This volume is the first in a planned Pacific Adversaries series which will convey detailed stories of aerial warfare in the South Pacific. The stories will be chosen because both the Japanese and Allied records can be matched for an accurate accounting. Often the actual outcomes are very different to the exaggerated claims made by both sides upon which many traditional histories have relied to date. Further, for each of the chosen stories photographic or other evidence enables an accurate depiction of the aircraft involved.
Hence through these chosen snapshots Pacific Adversaries will portray the South Pacific conflict as accurately as possible. This first volume focuses exclusively on confrontations involving the Japanese Army Air Forces in New Guinea and the Solomons.
The JAAF operated completely separately from their Imperial Navy counterparts, using dissimilar doctrine, command structures and aircraft. The Japanese Fourth Air Army was an integral part of the South Pacific conflict, yet so little about their exploits appears in the English language, largely as so few survived to get home.

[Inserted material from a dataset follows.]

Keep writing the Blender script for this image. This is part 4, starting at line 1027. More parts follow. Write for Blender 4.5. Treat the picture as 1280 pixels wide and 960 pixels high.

JAAF units first arrived in the South Pacific in December 1942 and effectively ceased operations in mainland New Guinea in April 1944. Theirs is a rich and colorful history about which many falsehoods and myths persist. Perhaps the biggest is that their Allied counterparts thought they were mainly fighting "Zeros", a falsehood still published and accepted to this day.
In New Guinea the Allies ratcheted up a grueling, coordinated and unrelenting campaign, destroying most JAAF air power on the ground, not the air. Their assault against Wewak's key bases involved an interwoven and complex strategy which eventually overpowered the Japanese.
Never before have detailed accounts matched up adversaries so closely and in doing so shine light on key events in Pacific skies so many years ago.